Saturday, June 20, 2020

Disney’s ‘Artemis Fowl’ Movie Adaptation Is Heartbreakingly Watered Down

I love the Artemis Fowl book series by Eoin Colfer.  I encountered it right around the first time I also encountered Harry Potter, and while I enjoyed both, I thought Artemis Fowl was superiorly written – and I still do (to be fair, I haven’t read the latest volumes, though).  To stress how much I’m a fan, consider this: during my PC gaming days, my code name was “Artemis Fowl” (or rather, “@RT3M!$ FOWL”)!

Thus, as a big fan, I had always been extremely excited for an Artemis Fowl film adaptation; I felt it was long overdue that it had one.  However, the middling trailer and the fact that its release date was constantly being pushed forward gave me cause for worry.  I became all but certain that it was going to suck – or, at least, transformed into something generic.

Unfortunately, I was right with my misgivings.  Disney botched it up.
If this movie has merits of entertainment value, I was so enraged to notice them.  It was clear that the filmmakers wanted to make it as “kid-friendly” – i.e. sanitized and derivative – as it could possibly be so that it could be accessible and inoffensive to as many audiences (i.e. people that will pay to watch it) as possible, and thus, many things were tweaked to serve that purpose.  The outcome is an atrociously dumbed down, wishy-washy movie adaptation that feels more of a product rather than an earnest movie adaptation.  The Artemis Fowl books are so excellently imaginative, smart, witty, and absorbing, that seeing a movie of it that’s shockingly diluted and run-of-the-mill was genuinely nauseating for me.

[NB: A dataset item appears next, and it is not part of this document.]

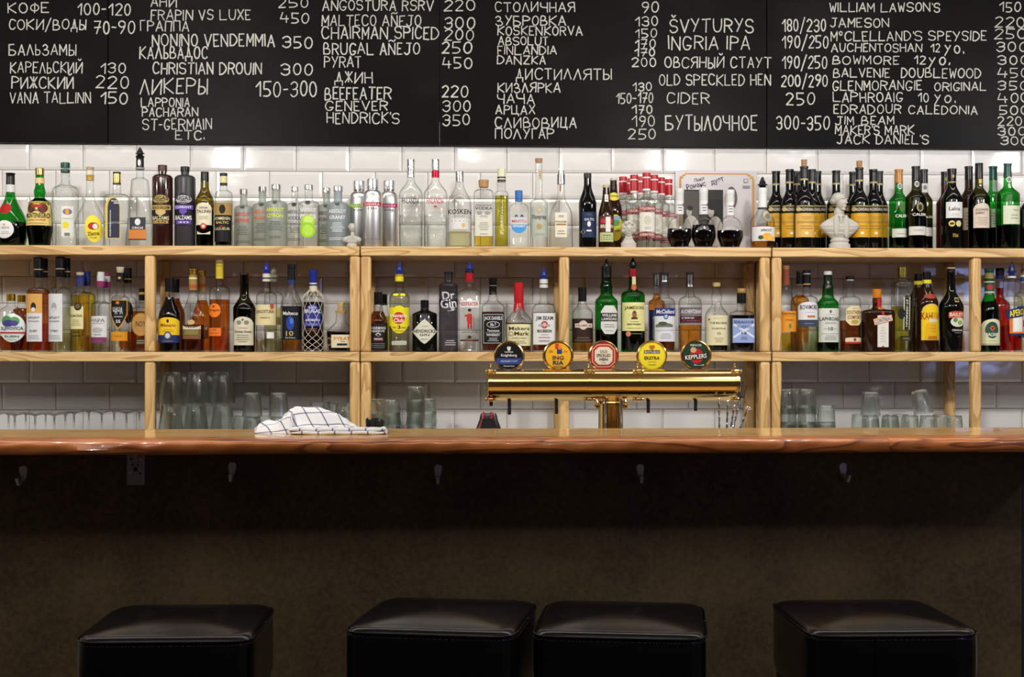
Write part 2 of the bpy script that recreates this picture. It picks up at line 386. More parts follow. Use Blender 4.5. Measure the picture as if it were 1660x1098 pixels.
GL = {
'A': '00 26 40;12 32', 'B': '~00 06 26 35 34 23 03;~13 33 42 41 30 00', 'C': '~45 36 16 04 02 10 30 41', 'D': '00 06;~06 26 44 42 20 00',
'E': '36 06 00 30;03 23', 'F': '36 06 00;03 23', 'G': '~45 36 16 04 02 10 30 42;42 22', 'H': '00 06;40 46;03 43', 'I': '00 06', 'J': '~36 32 31 20 10 01;16 46',
'K': '00 06;46 03 40', 'L': '06 00 40', 'M': '00 06 22 46 40', 'N': '00 06 40 46', 'O': '@0046', '0': '@0036', 'P': '00 06;~06 26 45 44 33 03', 'R': '00 06;~06 26 45 44 33 03;23 40',
'S': '~45 36 16 05 04 13 33 42 41 30 10 01', 'T': '06 46;20 26', 'U': '~06 02 10 30 42 46', 'V': '06 20 46', 'W': '06 10 24 30 46', 'X': '00 46;06 40', 'Y': '06 23;46 10', 'Z': '06 46 00 40',
'Ñ': '00 06 40 46;~07 18 37 48', 'Š': '~45 36 16 05 04 13 33 42 41 30 10 01;18 27 38', 'Ф': '@0145;20 26', 'И': '06 00 46 40', 'Й': '06 00 46 40;~18 27 38',
'Д': '0a 01 41 4a;11 26 31', 'Ы': '06 00;~03 23 32 31 20 00;46 40', 'Ь': '06 00;~03 23 32 31 20 00', 'Б': '36 06 00;~03 23 42 41 30 00', 'Л': '00 26 40',
'З': '~05 16 26 35 34 23 13;~13 33 42 41 30 10 01', 'Ж': '26 20;06 23 46;00 23 40', 'Г': '00 06 36', 'П': '00 06 46 40', 'Ц': '06 00 30 36;30 40 4a', 'Ч': '~06 04 13 43;46 40',
'Я': '40 46;~46 26 05 04 13 43;23 00', 'У': '06 23;46 10', '1': '04 26 20', '2': '~05 16 26 35 34 00;00 30', '3': '~05 16 26 35 34 23;~13 33 32 31 20 10 01', '4': '16 02 42;34 30',
'5': '36 06 03;~03 23 32 31 20 00', '6': '~36 14 02 01 10 20 31 32 23 13 02', '7': '06 36 10;03 33', '8': '@0336;@0033', '9': '@0336;~35 33 10', '/': '0a 37', '-': '03 23', '.': '00 01', "'": '06 05', 'c': '~25 16 05 04 13 24', 'y': '04 12;24 0a', 'o': '@0024'}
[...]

The plot – which took inspiration from events and elements from the first two books – is simultaneously lazy, asinine, unsophisticated, and messy.  And there are several creative and narrative decisions that I was frustrated with.  I don’t like that Artemis Fowl Sr. (played by Colin Farrell) was set up for a bigger role in this potential movie series, and I was baffled by the choice of making Mulch Diggums (Josh Gad) and Julius Root’s (Judi Dench) voices off-puttingly growly (though there’s one self-aware joke that came out of this that made me chuckle).  I have many other complaints, but it’s going to be spoiler-y and bothersome to list them all here.
But my biggest gripe is probably the portrayal of the eponymous character.

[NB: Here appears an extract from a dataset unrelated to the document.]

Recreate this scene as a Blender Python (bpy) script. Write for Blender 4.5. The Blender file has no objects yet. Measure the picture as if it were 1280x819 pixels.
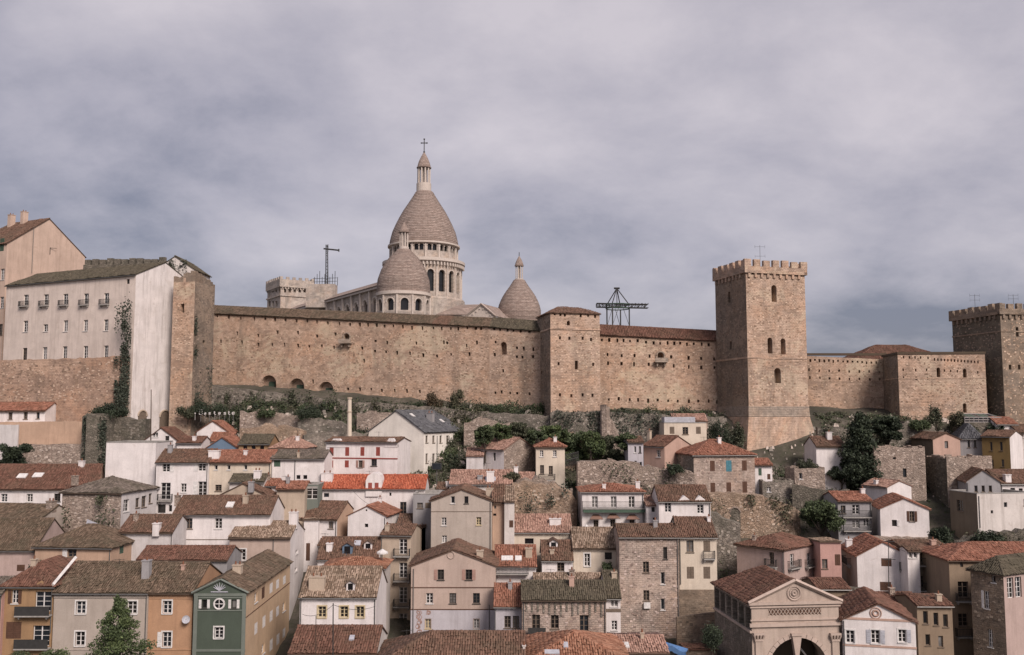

Artemis Fowl II is one of my most favorite fictional characters ever, mainly because of the charm that he’s a 12-year-old criminal mastermind.  He’s a formidable, calculating strategist who can thoroughly simulate his schemes in his head with terrifying efficiency and accuracy.  He’s usually the smartest man – er, boy – in the room, and can never be outsmarted as he’s at least ten steps ahead of everybody.  Even when it seems like he’s outsmarted, it’s eventually revealed that this development is simply playing out according to his plan all along.  And in the rare cases that he does get beaten, he bounces back with a vengeance – he won’t be beaten twice.

His depiction in the movie isn’t close to being as striking and amazing as that.  Yes, the movie establishes that he’s a prodigy, and it keeps telling the audience (through Mulch Diggums’ narration) that he’s a fearsome mastermind.  But the movie doesn’t show us this fact in a convincing, satisfying manner.  The movie version of Artemis Fowl II isn’t remarkable, charismatic, and imposing at all.
Another interesting thing about the original Artemis Fowl II is that he was a legit criminal mastermind – emphasis on the word “criminal.” Author Eoin Colfer conceptualized him as a “12-year-old James Bond villain.”  Cold, scheming, and arrogant, he actually functions mostly as an antagonist in the first book.  But over the course of the series, he changes for the better as his friendship with Holly Short and the People develops.  This gives him a meaningful character arc, and makes him a complex character.

On the other hand, the movie makes it a point to give him and the Fowl family a more benevolent origin story from the get go.  Sure, he eventually calls himself a “criminal mastermind”, but he’s not really one by principle.  This is just one of the many examples where the movie sanitizes the property, and thus, ruins its appeal and depth.

So, yeah, if it isn’t clear by now, I hate this movie.  It really pains me that Harry Potter got an excellent movie franchise but the more interesting Artemis Fowl didn’t.